Purtroppo il discorso sui decimali è reversibile. Soprattutto non giustificato alla luce del duro confronto dei giorni passati. Se era così semplice, perché non accordarsi subito ed evitare di perdere denaro, come avvenuto per la crescita della spesa per interessi? Semplicemente perché non è una questione di decimali, ma qualcosa di maggior peso. Com’è facile vedere dai numeri stessi della “manovra del popolo”.
Nel corso dell’esame parlamentare, il governo può tentare di abbassare il tiraggio della spesa. Operazione comunque non semplice da realizzare. Da che mondo è mondo, quel doppio passaggio (Camera e Senato) non ha mai migliorato i saldi di finanza pubblica. Li ha sempre peggiorati, sotto qualsiasi latitudine e con qualsiasi maggioranza parlamentare. Naturalmente c’è sempre una prima volta. Si può quindi sperare che questa sia quella buona. Ma con quali risultati?
Dilazionando i tempi dell’entrata in vigore del reddito di cittadinanza e delle modifiche alla legge Fornero, più qualche manovra di contorno, si possono risparmiare 3 o 4 miliardi. I decimali appunto. Ma alcune poste “identitarie” restano comunque fuori dal conto. Per le pensioni di cittadinanza, ad esempio, non c’è un euro. La dimostrazione di un’altra promessa mirabolante. Per dare 80 euro (cifra simbolica) agli oltre 11 milioni di pensionati al di sotto della soglia di povertà ci vogliono più di 10 miliardi. E non si raggiungerebbe la soglia dei 780 euro promessi.
Con una serie di convulsioni per il 2019 il deficit, sempre che tutto vada bene, può comunque scendere al 2,1 – 2,2 per cento. Ma nel 2020 quelle misure saranno a regime. In altre parole non si potrà giocare con astuzie e rinvii. Sebbene per quell’anno le previsioni della Commissione europea siano ancora più catastrofiche. Con un’ipotesi di crescita del deficit oltre le colonne d’Ercole del 3 per cento. Iattura che, nella logica della Commissione europea, può essere scongiurata solo se si interviene fin da subito. E si sfrutta, per l’anno successivo, l’effetto di trascinamento.

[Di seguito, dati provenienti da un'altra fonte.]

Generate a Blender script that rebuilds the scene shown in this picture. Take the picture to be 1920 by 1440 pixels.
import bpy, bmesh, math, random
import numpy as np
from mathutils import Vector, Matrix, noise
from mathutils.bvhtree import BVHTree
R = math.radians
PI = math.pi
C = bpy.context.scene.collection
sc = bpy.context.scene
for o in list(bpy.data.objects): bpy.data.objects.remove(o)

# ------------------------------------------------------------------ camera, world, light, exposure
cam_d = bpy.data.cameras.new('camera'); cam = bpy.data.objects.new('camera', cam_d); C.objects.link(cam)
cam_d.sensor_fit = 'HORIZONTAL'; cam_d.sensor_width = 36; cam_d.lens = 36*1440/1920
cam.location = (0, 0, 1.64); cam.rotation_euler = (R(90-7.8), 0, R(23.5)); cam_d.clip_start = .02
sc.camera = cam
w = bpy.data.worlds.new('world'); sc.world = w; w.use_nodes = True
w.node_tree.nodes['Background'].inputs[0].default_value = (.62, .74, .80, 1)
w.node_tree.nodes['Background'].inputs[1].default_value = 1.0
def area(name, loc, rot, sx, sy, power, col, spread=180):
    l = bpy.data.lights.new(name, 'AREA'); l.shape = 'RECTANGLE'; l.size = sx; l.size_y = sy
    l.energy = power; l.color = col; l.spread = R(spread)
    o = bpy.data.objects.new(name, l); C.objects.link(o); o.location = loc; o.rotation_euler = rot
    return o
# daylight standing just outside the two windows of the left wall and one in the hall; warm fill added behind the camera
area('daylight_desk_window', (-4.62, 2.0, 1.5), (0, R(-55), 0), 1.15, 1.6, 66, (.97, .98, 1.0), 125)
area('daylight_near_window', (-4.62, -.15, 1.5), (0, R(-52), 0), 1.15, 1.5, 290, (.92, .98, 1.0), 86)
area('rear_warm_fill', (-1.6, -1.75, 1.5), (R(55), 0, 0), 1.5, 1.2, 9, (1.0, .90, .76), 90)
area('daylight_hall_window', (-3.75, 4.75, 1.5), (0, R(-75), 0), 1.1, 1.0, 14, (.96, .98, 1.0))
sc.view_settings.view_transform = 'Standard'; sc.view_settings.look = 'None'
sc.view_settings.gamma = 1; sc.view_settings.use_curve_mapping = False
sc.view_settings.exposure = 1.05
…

Margini, quindi, fin troppo stretti per un negoziato allo zero virgola. Questa, purtroppo, è la sgradevole realtà. Ipotizzare possibili soluzioni, in grado di salvare capra e cavoli, è un difficile e forse inutile esercizio. Così stando le cose, l’Italia rischia di cadere dalla padella alla brace, ed essere costretta a scegliere tra due mali: una procedura d’infrazione da un lato, il ritorno a politiche di austerità dall’altro, di cui nessuno sente il bisogno. Triste conclusione che speriamo sarà smentita dai fatti futuri. Ma se, invece, così fosse, sarebbe meglio interrogarsi sulle ragioni più profonde di questa sconfitta. C’erano tutte le condizioni per fare bene e meglio. Peccato che il governo gialloverde non le abbia saputo cogliere.